If customers don't stay with you for very long and don't refer your product, that implies your product doesn't quite work for your market. Most new ventures overspend on marketing and underspend on product validation and development. Product. Operations. Support. Full alignment across the company is critical, to get retention and referrals. It doesn't make much sense to spend a lot on marketing if you don't have retention. A product your customers care about. This is why design matters a lot.

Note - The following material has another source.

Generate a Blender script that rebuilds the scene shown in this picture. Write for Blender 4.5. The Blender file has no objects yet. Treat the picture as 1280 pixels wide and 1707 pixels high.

There are examples of this in lots of different industries: mobile, SaaS, hardware, biotech, etc. The list goes on. Anecdotally, this rings true. Here's an example from mobile:

The average cost to a brand for every app install has reached $2.51 on Android and $1.78 on iOS [in 2016]. But 70% of those new users may be lost just one day after install, and retention rates drop to 4% by the third month. That high churn rate means that the cost of acquiring users that are still engaged with your app three months after install is 25 times higher than just acquiring new users.

In this case, increasing your marketing budget only gets the word out about a product that doesn't satisfy customers. Which is counterproductive.

A much better use of your budget is to double down on the product. Improve your customer and user experience. Make sure that you are helping a small pool of customers achieve their goals, before you go out and trumpet your product to the world at large. And a great product will retain happy customers who want you to produce more for them. It will also generate word of mouth, lowering your average customer acquisition costs and increasing your referral rates.

Beyond initial market tests, with landing pages for example, there comes a point where you really do need to invest your resources into your product or service. It's in your best interest.